LA gente con mala memoria histórica ya no se acuerda, pero cuando aprobaron la fiesta de la Constitución, en la década de los 80 del siglo pasado, intentaron cargarse la fiesta de la Inmaculada. Y dijeron que era una barbaridad tener dos días festivos tan seguidos, precisamente en diciembre, el mes de la Navidad y la Nochevieja, con lo cual se añadía un puente que era descomunal. Ese puente de la Constitución y la Inmaculada iba a ser una ruina para España, según dijeron las lumbreras de la economía progresista de entonces. Pues no se podría trabajar en las fábricas y se frenaría la producción muchos días. Un sector del progresismo (los devotos de Karl Marx) vivía anclado en la revolución industrial y no intuyó el efecto beneficioso de la medida: potenciaría el turismo nacional. De la necesidad se hizo virtud.

Por entonces, en el turismo nacional no confiaba nadie. La generación de nuestros padres, antes de que se aficionaran a los viajes del Imserso, se movía poco, salvo excepciones. Apenas salían a los pueblos de los alrededores los fines de semana, o a veranear en las costas de Cádiz, Huelva y Málaga. Se les llamaba veraneantes. Los más leídos que cruzaban fronteras se creían viajeros, como en los tiempos de Richard Ford y el costumbrismo de los románticos. De ningún modo un español se consideraba turista. Un turista era extranjero, o no era.
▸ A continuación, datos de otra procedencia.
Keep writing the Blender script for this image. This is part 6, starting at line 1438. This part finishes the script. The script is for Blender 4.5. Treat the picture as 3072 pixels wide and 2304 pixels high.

Ha quedado olvidada la revolución industrial. Los marxistas de hoy se camuflan bajo nombres genéricos, como de marcas blancas: Podemos, Más país, Sumar... No son marxistas como aquellos estalinistas de pelo en pecho. Ahora se siguen purgando, pero sin ejecuciones, afortunadamente. El caso es que la revolución evolucionó. Pasamos después a los tiempos de la segunda modernización, como la llamaba Manuel Chaves, con la investigación, desarrollo e innovación. También se ha quedado eso en la antigüedad. Ahora lo que mola es la inteligencia artificial.

Como los robots pueden sustituir a los seres humanos, es una suerte tener tantos días de vacaciones. Cuantos más, mejor. El centro de Sevilla estaba colapsado la semana pasada. Había más gente viendo lucecitas que el Domingo de Ramos en la calle Francos con el trenecito de las cofradías. Los hoteles estaban llenos. Los restaurantes y bares repletos. En todas partes había colas. Y, como en el extranjero no celebran el día de la Constitución española, y en algunos países tampoco la Inmaculada, se supone que una gran parte de los turistas eran del país.

La gente se ha aficionado a viajar, aunque odia a los viajeros cuando no son ellos mismos. A eso se le llama turismofobia. Y también eso pasará, cuando viajen los robots en cohetes.